The Tiger did make himself master of Samarkand, only to be driven out twice, the last time by the Khan of the northern barbarians, Shaibani. He never gave up hope. Hunted by his enemies, he gambled with his last stake, his life. It was one of the most remarkable feats in the annals of men.

Confronted by an army that outnumbered his own followers hopelessly, he rode out between the two lines and challenged any enemies who had courage to draw sword against him. Five foemen had the courage, and he killed or badly wounded all of the five, one after the other. It was sheer desperation, but his own retainers were fired by such an example and his foes correspondingly dismayed. Somewhat to the Tiger's surprise, whole tribes began to rally to him in his hills.

Besides his mother and his sot of a brother, Jahangir, he now had an unruly army to care for, and he reflected that his ancestors had once ruled the mountain city of Kabul, midway between Samarkand and India. So to Kabul he went with his tatterdemalions, and the Providence that watched over the Tiger guided him to the plunder of eight hundred suits of armor and the weapons he needed, on the way.

Beyond Kabul lay India, another world, and at that time a much harried world. Here were vast multitudes, and the treasures of centuries. It was divided then as now between Moslem and Hindu.

The Moslem portion was the empire centering around the Punjab, and Delhi was its chief city. Sultan Ibrahim, the lord of the Lodi Afghans, was king of Delhi, and a cruel sort of monarch at that, even for an Afghan. Even members of his own family turned against him, and one of them was to appeal to the Tiger for aid.

In the heart of India and throughout the Thur or desert country, the Rajputs ruled the Land of Kings. They were chivalrous gentlemen, quarrelsome among themselves, with feuds that dated back to the sun and moon-magnificent swordsmen, Hindus all, and perfectly at unity when an invader was to be repelled.

Their feudal strongholds were almost impregnable-perched on masses of rock rising out of the plain-Chitore, the ruling city, the famous Rantambor, and Gwalior. Rana Sanga was then their overlord, being master of Chitore.

Until that day, cannon had been more ornamental than useful-huge pieces casting stones more often than balls, and depending more on the effect of one thunderous discharge-that might or might not do more damage to the artillerists than to the enemy-than any sustained fire. Foot soldiers were looked upon by Hindu and Moslem lords alike as a kind of inferior race, something in the way of camp-followers. Battles were fought by massed horsemen, and a charge driven home or broken, won or lost the issue.

A gorgeous pageant, India, in that age of Rajput glory, when horse and elephants were the servants of men and all men were of the blood of kings.

Down the Khyber Pass, into this array of multitudinous hosts, the Tiger was to advance with ten thousand hardy Moghuls and some Turks who had dreams of making artillery useful. He was aided by the strict discipline of the Mongols, by generalship that was the fruit of bitter experience, and by a determination never to turn back from this new land until he had conquered it.

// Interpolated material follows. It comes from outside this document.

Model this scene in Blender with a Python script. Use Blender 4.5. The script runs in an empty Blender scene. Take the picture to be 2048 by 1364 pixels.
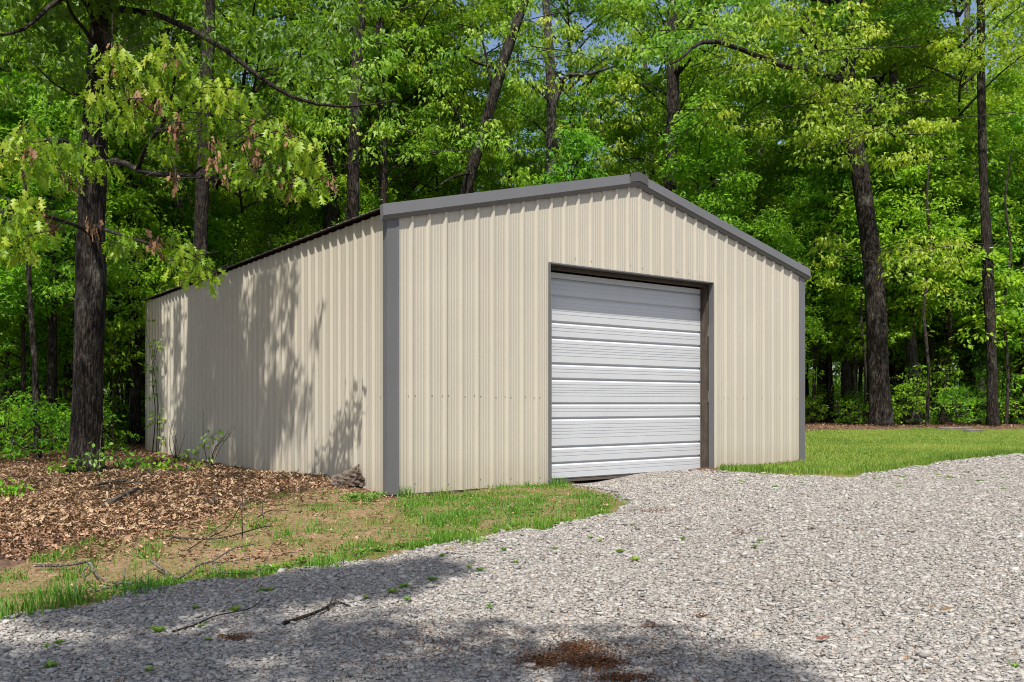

He was to enter India without understanding the enervating heat and the fever that always took toll of his race, or the impossibility of returning again to the cool mountain kingdom of Kabul, in order to rule his new land from his old home-or the homesickness that thinned the ranks of his followers more than the fever.

Realizing these things, almost as the last battle was fought, the Tiger's will did not weaken. His empire gained; he would be emperor. The Providence that had aided him now took its toll, and sickness ended his days, in the prime of his life.

But the empire of the Moghuls was a thing achieved, and the foundation of modern India laid.

The Tiger has been in his tomb these four centuries, but his story has been written, and fortunately by himself. This indefatigable warrior who is known to history as Babar, the Tiger, had the gift of setting things down as they happened.